*Problem to solve:* Transcribe the material from its first line onward, ending with the line that contains "scn.camera = cam" and adding nothing beyond it.

*Data section:*
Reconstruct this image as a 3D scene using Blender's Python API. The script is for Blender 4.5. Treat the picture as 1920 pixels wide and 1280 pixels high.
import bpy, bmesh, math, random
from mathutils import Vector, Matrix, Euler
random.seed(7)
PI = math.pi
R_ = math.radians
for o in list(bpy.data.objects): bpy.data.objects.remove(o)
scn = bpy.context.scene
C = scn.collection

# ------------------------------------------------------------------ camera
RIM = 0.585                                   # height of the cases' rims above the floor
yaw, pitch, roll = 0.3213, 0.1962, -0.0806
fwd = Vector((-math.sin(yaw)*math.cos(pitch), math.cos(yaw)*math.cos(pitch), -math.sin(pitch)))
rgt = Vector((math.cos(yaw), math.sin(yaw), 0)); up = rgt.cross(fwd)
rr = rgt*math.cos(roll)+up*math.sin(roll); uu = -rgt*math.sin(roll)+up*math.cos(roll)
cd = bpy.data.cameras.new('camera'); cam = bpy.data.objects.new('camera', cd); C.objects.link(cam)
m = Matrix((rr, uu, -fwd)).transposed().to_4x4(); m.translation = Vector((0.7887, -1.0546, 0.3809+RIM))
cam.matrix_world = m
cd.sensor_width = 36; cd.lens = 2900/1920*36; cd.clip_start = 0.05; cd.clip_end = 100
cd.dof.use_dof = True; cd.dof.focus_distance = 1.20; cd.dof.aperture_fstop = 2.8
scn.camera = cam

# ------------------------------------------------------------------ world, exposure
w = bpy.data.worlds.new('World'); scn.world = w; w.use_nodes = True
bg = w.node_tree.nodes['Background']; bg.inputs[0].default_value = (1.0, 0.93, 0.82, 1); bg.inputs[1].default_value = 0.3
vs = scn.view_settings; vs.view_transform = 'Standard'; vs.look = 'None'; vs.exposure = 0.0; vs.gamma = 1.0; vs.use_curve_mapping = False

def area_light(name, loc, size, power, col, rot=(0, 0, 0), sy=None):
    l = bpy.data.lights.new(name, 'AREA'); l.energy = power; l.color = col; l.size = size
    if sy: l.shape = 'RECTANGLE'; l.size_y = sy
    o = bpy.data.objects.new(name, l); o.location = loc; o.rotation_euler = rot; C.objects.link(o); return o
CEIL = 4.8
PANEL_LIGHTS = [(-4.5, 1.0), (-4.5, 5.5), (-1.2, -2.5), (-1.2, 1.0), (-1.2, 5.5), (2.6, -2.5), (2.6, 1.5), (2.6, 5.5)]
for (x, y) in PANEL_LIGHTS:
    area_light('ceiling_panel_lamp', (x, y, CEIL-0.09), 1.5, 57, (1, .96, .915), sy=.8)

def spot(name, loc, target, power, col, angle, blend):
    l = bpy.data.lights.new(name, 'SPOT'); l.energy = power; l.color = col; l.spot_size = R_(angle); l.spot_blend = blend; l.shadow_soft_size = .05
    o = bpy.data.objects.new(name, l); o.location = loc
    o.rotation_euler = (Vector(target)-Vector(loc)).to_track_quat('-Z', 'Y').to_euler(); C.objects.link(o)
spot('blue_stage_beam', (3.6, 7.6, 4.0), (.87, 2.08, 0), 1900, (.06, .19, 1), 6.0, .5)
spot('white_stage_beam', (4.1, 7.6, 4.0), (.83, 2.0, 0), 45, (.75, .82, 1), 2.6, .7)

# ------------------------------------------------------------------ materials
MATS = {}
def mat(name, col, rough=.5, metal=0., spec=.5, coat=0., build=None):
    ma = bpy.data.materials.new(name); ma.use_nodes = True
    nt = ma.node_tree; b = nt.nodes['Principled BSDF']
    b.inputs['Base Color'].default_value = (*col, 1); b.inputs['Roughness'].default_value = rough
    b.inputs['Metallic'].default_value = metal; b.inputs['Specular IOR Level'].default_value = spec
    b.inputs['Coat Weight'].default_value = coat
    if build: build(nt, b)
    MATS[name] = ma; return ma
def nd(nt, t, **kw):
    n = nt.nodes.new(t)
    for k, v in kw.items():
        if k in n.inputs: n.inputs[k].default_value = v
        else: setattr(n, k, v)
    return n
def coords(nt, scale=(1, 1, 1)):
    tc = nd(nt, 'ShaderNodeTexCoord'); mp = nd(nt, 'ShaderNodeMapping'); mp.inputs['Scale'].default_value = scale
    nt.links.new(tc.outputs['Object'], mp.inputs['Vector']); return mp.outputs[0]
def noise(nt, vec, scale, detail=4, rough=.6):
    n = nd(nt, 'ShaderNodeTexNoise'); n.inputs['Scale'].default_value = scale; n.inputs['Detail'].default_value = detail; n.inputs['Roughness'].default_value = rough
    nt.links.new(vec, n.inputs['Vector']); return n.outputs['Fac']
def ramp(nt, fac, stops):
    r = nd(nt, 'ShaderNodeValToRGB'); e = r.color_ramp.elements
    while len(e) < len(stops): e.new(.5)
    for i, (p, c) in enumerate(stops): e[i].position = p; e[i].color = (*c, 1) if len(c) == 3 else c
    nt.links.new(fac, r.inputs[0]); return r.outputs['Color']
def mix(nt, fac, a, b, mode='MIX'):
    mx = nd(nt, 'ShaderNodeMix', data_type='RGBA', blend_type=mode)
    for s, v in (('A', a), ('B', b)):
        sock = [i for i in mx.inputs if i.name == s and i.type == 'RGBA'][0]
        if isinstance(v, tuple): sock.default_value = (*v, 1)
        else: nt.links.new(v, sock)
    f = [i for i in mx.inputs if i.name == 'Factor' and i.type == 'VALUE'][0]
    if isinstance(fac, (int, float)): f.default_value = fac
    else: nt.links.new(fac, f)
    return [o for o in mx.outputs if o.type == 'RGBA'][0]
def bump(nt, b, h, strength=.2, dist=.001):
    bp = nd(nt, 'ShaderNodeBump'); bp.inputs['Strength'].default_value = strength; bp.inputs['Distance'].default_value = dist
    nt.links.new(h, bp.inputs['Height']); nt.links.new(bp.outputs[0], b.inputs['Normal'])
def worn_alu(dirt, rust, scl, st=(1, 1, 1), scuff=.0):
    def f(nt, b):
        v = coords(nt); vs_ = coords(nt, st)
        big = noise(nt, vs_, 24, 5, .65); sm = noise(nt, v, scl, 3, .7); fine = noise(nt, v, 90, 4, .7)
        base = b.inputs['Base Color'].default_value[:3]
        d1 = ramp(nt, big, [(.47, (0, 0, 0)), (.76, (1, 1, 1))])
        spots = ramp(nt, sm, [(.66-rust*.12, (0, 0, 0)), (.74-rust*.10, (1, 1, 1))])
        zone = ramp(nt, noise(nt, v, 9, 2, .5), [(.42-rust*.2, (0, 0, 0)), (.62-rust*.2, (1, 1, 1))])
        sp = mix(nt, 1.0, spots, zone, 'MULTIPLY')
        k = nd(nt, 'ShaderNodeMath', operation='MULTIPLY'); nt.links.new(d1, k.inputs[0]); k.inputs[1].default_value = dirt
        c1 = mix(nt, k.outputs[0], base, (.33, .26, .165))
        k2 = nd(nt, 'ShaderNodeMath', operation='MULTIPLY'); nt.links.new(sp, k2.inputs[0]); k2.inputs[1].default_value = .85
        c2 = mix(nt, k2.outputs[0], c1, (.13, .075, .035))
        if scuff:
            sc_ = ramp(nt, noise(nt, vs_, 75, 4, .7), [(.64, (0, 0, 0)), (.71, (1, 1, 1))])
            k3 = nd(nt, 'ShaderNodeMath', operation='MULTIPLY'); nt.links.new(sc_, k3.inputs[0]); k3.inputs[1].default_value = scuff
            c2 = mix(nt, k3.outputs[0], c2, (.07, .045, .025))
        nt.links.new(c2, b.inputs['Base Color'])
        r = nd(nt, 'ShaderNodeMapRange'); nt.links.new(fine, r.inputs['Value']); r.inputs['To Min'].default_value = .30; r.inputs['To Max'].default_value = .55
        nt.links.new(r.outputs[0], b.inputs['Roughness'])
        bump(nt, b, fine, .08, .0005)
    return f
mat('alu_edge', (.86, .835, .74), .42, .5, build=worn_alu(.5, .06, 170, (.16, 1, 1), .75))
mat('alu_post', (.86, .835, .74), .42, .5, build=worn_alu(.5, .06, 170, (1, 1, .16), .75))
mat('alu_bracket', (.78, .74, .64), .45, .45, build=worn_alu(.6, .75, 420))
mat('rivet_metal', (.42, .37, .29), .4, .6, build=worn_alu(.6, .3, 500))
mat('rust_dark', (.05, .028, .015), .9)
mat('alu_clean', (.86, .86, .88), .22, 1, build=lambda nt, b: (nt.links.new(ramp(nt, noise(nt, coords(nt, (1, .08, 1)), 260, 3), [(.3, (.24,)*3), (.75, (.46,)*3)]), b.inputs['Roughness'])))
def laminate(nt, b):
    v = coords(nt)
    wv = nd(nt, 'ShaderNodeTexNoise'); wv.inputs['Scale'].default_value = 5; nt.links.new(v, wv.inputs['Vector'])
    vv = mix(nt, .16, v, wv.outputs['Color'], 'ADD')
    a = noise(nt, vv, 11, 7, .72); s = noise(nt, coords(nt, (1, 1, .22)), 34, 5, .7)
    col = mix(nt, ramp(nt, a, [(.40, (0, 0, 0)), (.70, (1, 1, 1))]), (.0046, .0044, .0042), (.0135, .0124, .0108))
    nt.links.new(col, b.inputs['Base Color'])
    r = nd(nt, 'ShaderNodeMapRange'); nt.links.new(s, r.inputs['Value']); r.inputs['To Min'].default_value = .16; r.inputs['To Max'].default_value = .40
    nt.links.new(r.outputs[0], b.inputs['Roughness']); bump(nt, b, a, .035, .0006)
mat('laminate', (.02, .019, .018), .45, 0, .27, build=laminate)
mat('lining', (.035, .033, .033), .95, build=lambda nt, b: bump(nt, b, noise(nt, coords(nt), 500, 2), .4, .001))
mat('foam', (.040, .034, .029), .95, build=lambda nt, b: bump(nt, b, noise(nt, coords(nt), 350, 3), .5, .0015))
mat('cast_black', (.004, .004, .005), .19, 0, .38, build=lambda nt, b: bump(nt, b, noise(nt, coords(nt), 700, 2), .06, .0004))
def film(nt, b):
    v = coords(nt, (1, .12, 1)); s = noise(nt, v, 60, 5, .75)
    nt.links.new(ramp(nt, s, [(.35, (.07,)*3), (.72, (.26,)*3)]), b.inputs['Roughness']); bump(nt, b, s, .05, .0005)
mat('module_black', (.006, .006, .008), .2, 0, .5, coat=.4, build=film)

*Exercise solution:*
Reconstruct this image as a 3D scene using Blender's Python API. The script is for Blender 4.5. Treat the picture as 1920 pixels wide and 1280 pixels high.
import bpy, bmesh, math, random
from mathutils import Vector, Matrix, Euler
random.seed(7)
PI = math.pi
R_ = math.radians
for o in list(bpy.data.objects): bpy.data.objects.remove(o)
scn = bpy.context.scene
C = scn.collection

# ------------------------------------------------------------------ camera
RIM = 0.585                                   # height of the cases' rims above the floor
yaw, pitch, roll = 0.3213, 0.1962, -0.0806
fwd = Vector((-math.sin(yaw)*math.cos(pitch), math.cos(yaw)*math.cos(pitch), -math.sin(pitch)))
rgt = Vector((math.cos(yaw), math.sin(yaw), 0)); up = rgt.cross(fwd)
rr = rgt*math.cos(roll)+up*math.sin(roll); uu = -rgt*math.sin(roll)+up*math.cos(roll)
cd = bpy.data.cameras.new('camera'); cam = bpy.data.objects.new('camera', cd); C.objects.link(cam)
m = Matrix((rr, uu, -fwd)).transposed().to_4x4(); m.translation = Vector((0.7887, -1.0546, 0.3809+RIM))
cam.matrix_world = m
cd.sensor_width = 36; cd.lens = 2900/1920*36; cd.clip_start = 0.05; cd.clip_end = 100
cd.dof.use_dof = True; cd.dof.focus_distance = 1.20; cd.dof.aperture_fstop = 2.8
scn.camera = cam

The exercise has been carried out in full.